The term “urban farming” may conjure up a community garden where locals grow a few heads of lettuce. But academics envisage something different for the hungry world of the 21st century: a vertical farm that will do for agriculture what the skyscraper did for office space. Build a 21-story circular greenhouse, says Dickson Despommier, an environmental scientist at Columbia University, and it can be as productive as 588 acres of land growing, say, 12 million heads of lettuce a vear.
[via Truth about Trade & Technology]
Where do the cows go?
I found a urban farming blog by Novella Carpenter. You’ll find stories like Irish travelers couch surfing at this urban farmhouse and helping out for a few days.
Why don’t we have gardens like this?
Jorge Carmenate edges his stocky, mid-40s frame under the canopy of a neem tree and our small, pink-cheeked group follows suit. Even in the mid-morning, the heat in central Cuba is searing. Carmenate welcomes us to El Rabanito, a three-hectare market garden in a mixed commercial and residential neighbourhood in the city of Ciego de avila. He’s thrilled that yet another group of Canadians and Americans have come to see what is one of the nation’s top-producing organoponicos, the urban organic farm co-operatives that are the cornerstone of how Cuba manages to feed its 11.4 million citizens, using as little as five per cent of the energy that it takes its neighbours to the north.
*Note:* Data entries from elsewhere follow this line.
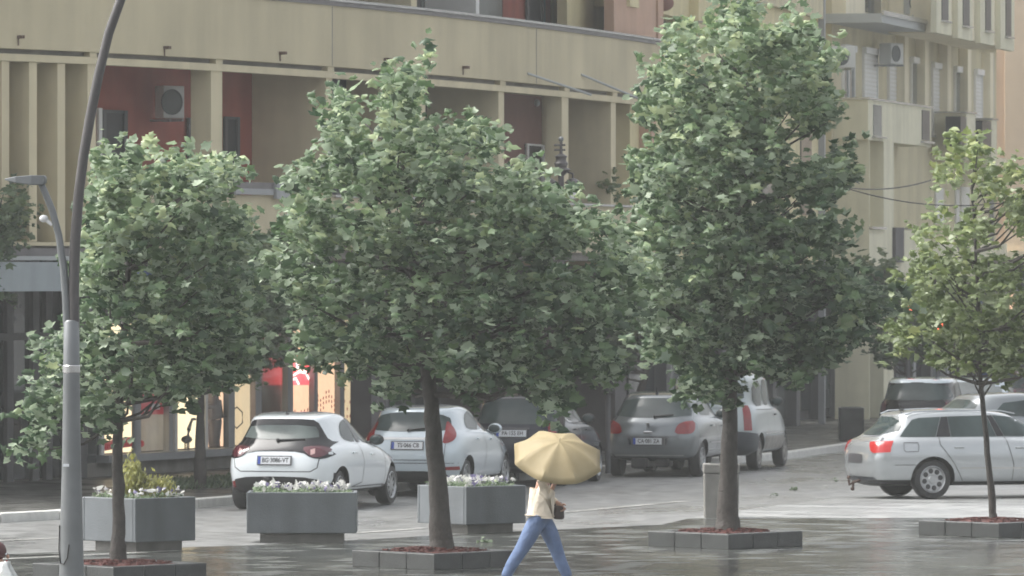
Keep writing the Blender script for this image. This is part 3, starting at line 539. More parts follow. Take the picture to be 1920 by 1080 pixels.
def crown_points(blobs,s,base,n,depth,seed):
    """blobs in photo pixels -> leaf centres around a real 3-D crown; base=(px,Y)"""
    r=np.random.default_rng(seed); px0,Y=base; bl=[]
    x0=(px0-960)*Y/F
    for cx,cy,rx,ry in blobs: bl.append(((cx-960)*Y/F-x0, CH+(HY-cy)*Y/F, rx/s, ry/s))
    bl=np.array(bl); wgt=(bl[:,2]*bl[:,3])**.9; wgt/=wgt.sum(); cx=(bl[:,0]*wgt).sum(); ex=np.abs(bl[:,0]-cx).max()+.3; zc=(bl[:,1]*wgt).sum(); ez=np.abs(bl[:,1]-zc).max()+.3
    nt_=n//11; idx=r.choice(len(bl),nt_,p=wgt); B=bl[idx].copy(); B[:,2:]*=.88
    d=r.normal(size=(nt_,3)); d/=np.linalg.norm(d,axis=1)[:,None]; rad=r.uniform(0,1,nt_)**.5
    prof=np.sqrt(np.clip(1-((B[:,0]-cx)/ex)**2*.8-((B[:,1]-zc)/ez)**2*.5,.12,1))
    T=np.stack([B[:,0]+d[:,0]*rad*B[:,2], r.uniform(-1,1,nt_)*depth*prof+d[:,1]*rad*B[:,2]*.3, B[:,1]+d[:,2]*rad*B[:,3]],1)
    K=11; zc0=bl[:,1].min(); out=np.stack([T[:,0]-cx,T[:,1],(T[:,2]-zc)*.6],1); out/=(np.linalg.norm(out,axis=1)[:,None]+.3); dv=out+np.array((.38,0,.30))+r.normal(size=(nt_,3))*.45; dv/=np.linalg.norm(dv,axis=1)[:,None]
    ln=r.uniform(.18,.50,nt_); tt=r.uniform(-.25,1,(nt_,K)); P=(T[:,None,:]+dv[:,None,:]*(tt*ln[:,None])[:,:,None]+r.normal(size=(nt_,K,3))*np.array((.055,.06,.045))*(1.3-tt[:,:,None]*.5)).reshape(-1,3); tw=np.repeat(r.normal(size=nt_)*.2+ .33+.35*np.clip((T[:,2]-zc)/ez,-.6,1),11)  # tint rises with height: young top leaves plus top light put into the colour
    return P,tw,bl,T
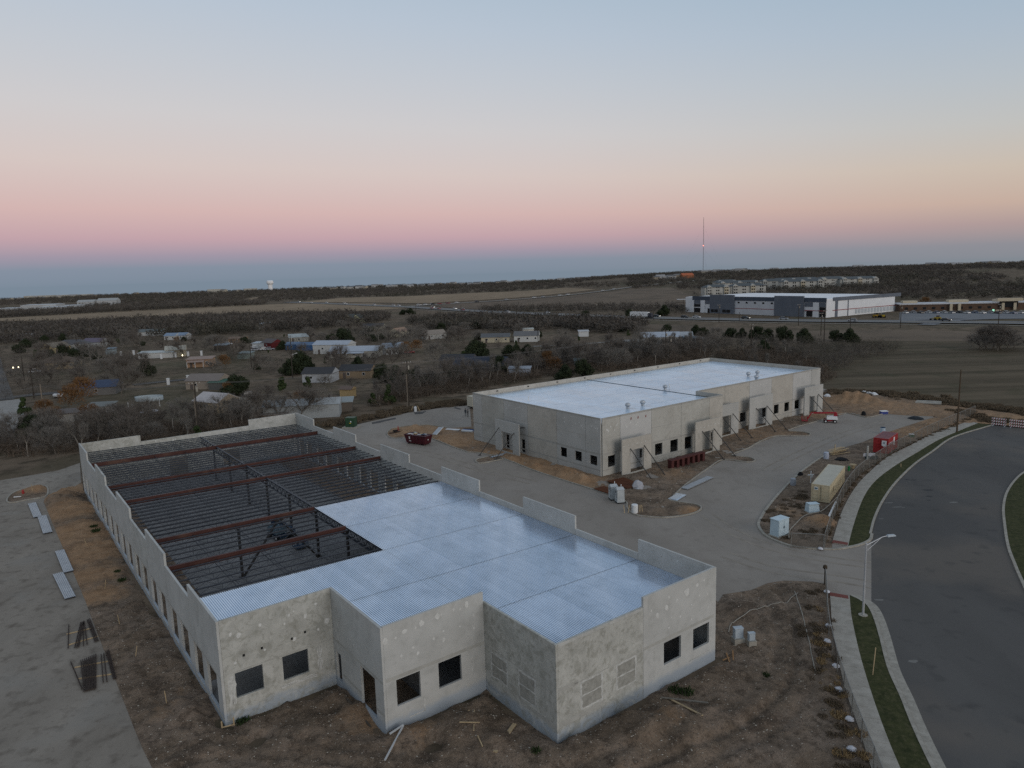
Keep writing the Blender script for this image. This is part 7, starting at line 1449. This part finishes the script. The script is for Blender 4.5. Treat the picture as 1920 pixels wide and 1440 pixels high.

El Rabanito is one stop on a 14-day food tour of Cuba, organized by Bowen Island, B.C.-based agronomist Wendy Holm. She coordinates sustainable agriculture exchanges between Cuban and Canadian farmers and organizes a yearly tour specifically designed for chefs and foodies curious about how Cuba has emerged as a world leader in community-based agriculture, urban farming, and organic food production. It’s not a gourmet tour de force, rather a frank look at the reality of the Cuban food production and distribution system. Largely state-orchestrated with a few free market concessions, it’s also state-supported. Farmers in Cuba are at the top tier of state salaries, some earning more than doctors and lawyers. And the state provides incredible resources to farmers. As such, it was the only country in the World Wildlife Fund’s 2006 Living Planet report that even came close to meeting targets for sustainable living and development. In the same report, Canada had the fourth-heaviest per-capita ecological footprint.
[via Macleans.ca]
Bulawayo bans urban farming as water crisis deepens
In a city where residents are now buying water on the black market, city fathers have outlawed urban farming, dealing a massive blow to low income families that depend on vegetable gardens for food and income.
Vegetable gardens are a major source of food and income when sold in the citys high density suburbs were beef shortages have resulted to many relying on vegetables on daily basis.
[via ZimDaily]
Both Cuba and Zimbabwe are countries with shortages. Zimbabwe, in this case, lacks water while Cuba lacks technology and imported goods due to the US’s embargo. Yet Cuba once again finds a way to deal with its conditions and turns out quite a sustainable solution for feeding its population. In Zimbabwe, urban farming has become so popular that it’s creating a black market on a limited water that is available. This would never happen in Detroit, surrounded by the Great Lakes as it is.